Leslie Lockett - Books and Their Users

“Hands-On Readers of Augustine’s Soliloquia in Ninth-Century Francia” Esoteric. Peripheral. One of the least congenial of Augustine’s works. This is how present-day scholars typically describe the Soliloquia, one of the early philosophical dialogues by Augustine of Hippo. Yet the Soliloquia had an enthusiastic readership in Francia and England in the ninth and tenth centuries, as attested by surviving manuscripts and by the translation of the text into Old English. This paper focuses on one of these manuscripts: Karlsruhe, Badische Landesbibliothek, Aug. perg. 195, which originated at Laon or Soissons in the mid-ninth century. Its copy of the Soliloquia is covered with glosses, explanatory notes, and construal marks, and while some of these indicate that the Soliloquia was consulted for its philosophical content, others attest to a more surprising use, as a substrate for elementary instruction in the disciplines of the trivium. Glosses and reader-added marks in the Karlsruhe manuscript also allow us to directly witness the difficult labor of copying from a glossed exemplar. Though expert, these scribes were fallible.
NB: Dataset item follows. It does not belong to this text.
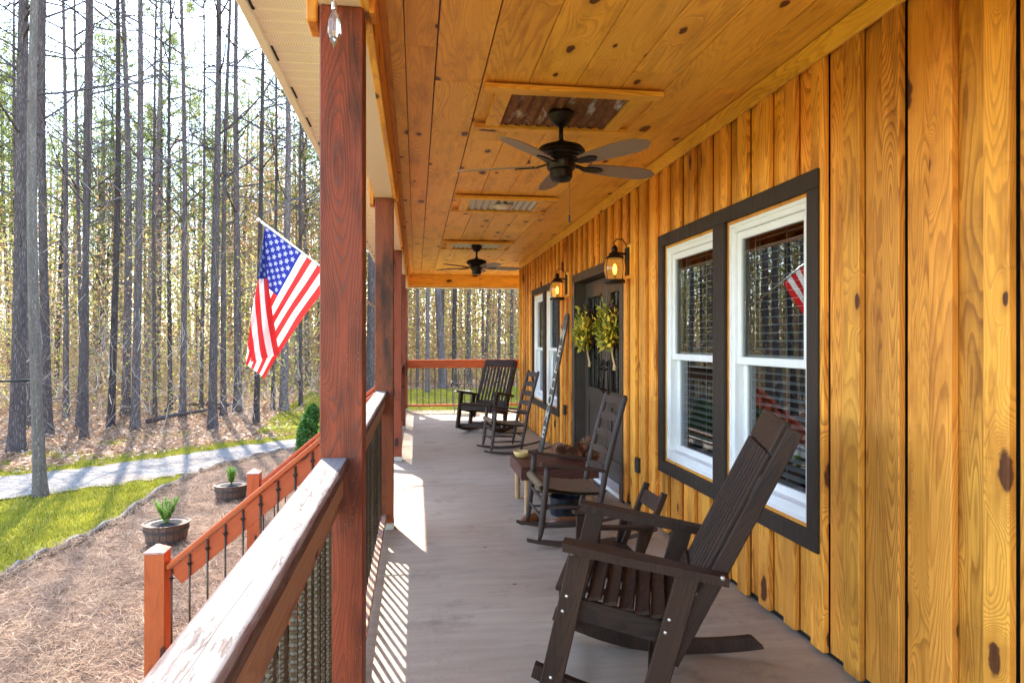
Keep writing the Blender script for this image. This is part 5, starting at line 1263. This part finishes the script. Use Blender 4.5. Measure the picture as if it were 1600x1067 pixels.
# ================================================================ SHRUBS, CABLE, CRYSTAL, IRON CHAIR
def shrub(name, label, loc, rad, hgt, n, mat, size, cone=True, flowers=None):
    o = thing(name, label, 'shrub', loc); z = rng.random(n); prof = (.95*np.clip(1-z**2.6, .02, 1)**.6) if cone else np.sqrt(np.clip(1-(2*z-1)**2, 0.05, 1))
    a = rng.uniform(0, 6.28, n); r_ = rad*prof*(.55+.5*rng.random(n)); P = np.stack([r_*np.cos(a), r_*np.sin(a), z*hgt], 1)
    ob('foliage', mesh_data('foliage', quads(P[:, 0], P[:, 1], P[:, 2], size*(.6+.8*rng.random(n))), np.arange(n*4).reshape(-1, 4), mat), o)
    MB().tube([(0, 0, -.05), (0, 0, hgt*.8)], [.03, .01], 6).build('stem', M['bark'], o)
    if flowers:
        k = rng.random(n) < .12; Q = P[k]*1.06; ob('flowers', mesh_data('flowers', quads(Q[:, 0], Q[:, 1], Q[:, 2], np.full(len(Q), .035)), np.arange(len(Q)*4).reshape(-1, 4), flowers), o)['kind'] = 'stuff'
    return o
shrub('arborvitae', 'small dense green conical evergreen behind the stair rail', (-1.93, 13.3, GZ), .36, 1.42, 9000, M['thuja'], .03)
shrub('flowering_shrub', 'leafy shrub with yellow flowers beside the stairs, seen in the window', (-.95, 9.2, GZ), .38, 1.75, 3500, M['leaf'], .05, False, M['petal'])
c0 = G(63, 776); p0 = Vector((c0.x, c0.y, EYE-(594-533.5)*11.45/1067)); p1 = p0+Vector((-6, -1.2, .02))
tag(MB().tube([p0, p0.lerp(p1, .5)-Vector((0, 0, .04)), p1], .019, 8).build('stretched_cable', M['rope'], None, True), 'black cable stretched level from the slim grey tree to the left', 'cable')
o = thing('crystal_pendant', 'clear cut glass prism hanging before the nearest post', 'suncatcher', (-.185, 1.60, 2.17))
q = MB(); q.lathe([(.0, -.052), (.0155, -.018), (.013, .012), (.006, .03), (.003, .038)], seg=8); q.build('prism', M['crystal'], o)
MB().tube([(0, 0, .036), (0, 0, .383)], .0008, 4).build('wire', M['steel'], o); MB().lathe([(.006, .036), (.0065, .04), (.006, .052), (.003, .055)], seg=10).build('cap', M['steel'], o)
o = thing('iron_chair', 'black wrought iron bistro chair with lattice back by the end rail', 'chair', (.93, 13.72, 0), R(-95))
q = MB(); W = .19
def arc(pts, r_=.007, name='frame', b=None): MB().tube(pts, r_, 6).build(name, M['iron'], o, True)
for s in (-1, 1):
    arc([(-.17, s*.17, .45), (-.19, s*.185, .22), (-.23, s*.16, .06), (-.25, s*.18, 0)], name='leg'); arc([(.17, s*.17, .45), (.20, s*.19, .22), (.22, s*.16, .06), (.25, s*.18, 0)], name='leg')
    arc([(-.18, s*.18, .45), (-.215, s*.15, .55), (-.235, s*.19, .66), (-.25, s*.205, .76), (-.26, s*.16, .85), (-.262, s*.08, .875), (-.262, 0, .895)], name='back_frame')
    arc([(-.225, s*.19, .64), (-.05, s*.23, .65), (.12, s*.225, .64), (.16, s*.2, .58), (.15, s*.18, .45)], name='arm')
q = MB()
for k in range(7):
    for sg in (-1, 1):
        pts = []
        for i in range(9):
            t = i/8; yy = -.19+k*.063+sg*.09*(t-.5)+sg*.0; zz = .60+.25*t+.008*math.sin(i*math.pi/2)
            pts.append((-.25-.01*t, max(-.19, min(.19, yy+.0)), zz))
        q.tube(pts, .005, 4)
q.tube([(-.245, -.19, .60), (-.245, .19, .60)], .006, 5); q.build('back_lattice', M['iron'], o)
q = MB(); q.lathe([(.20, .445), (.205, .452), (.20, .46)], seg=28)
for k in range(9): q.box(-.19, .19, -.18+k*.044, -.165+k*.044, .448, .454)
q.build('seat_grille', M['iron'], o)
The Karlsruhe text of the Soliloquia preserves a number of interpolated glosses, which imply an earlier and more widespread practice of glossing the Soliloquia that is now nearly invisible in the manuscript record. Moreover, the scribes of the Karlsruhe manuscript employed a system for graphically differentiating among explanatory glosses, alternative readings, and corrections of errors, but visible breakdowns in this system illustrate precisely how glosses easily became interpolated into the main text by mistake during successive rounds of copying. The Karlsruhe manuscript thus supplies a wealth of evidence for understanding the educational utility of the Soliloquia in particular, as well as more general patterns of hands-on engagements by Carolingian scholars with a Latin philosophical text.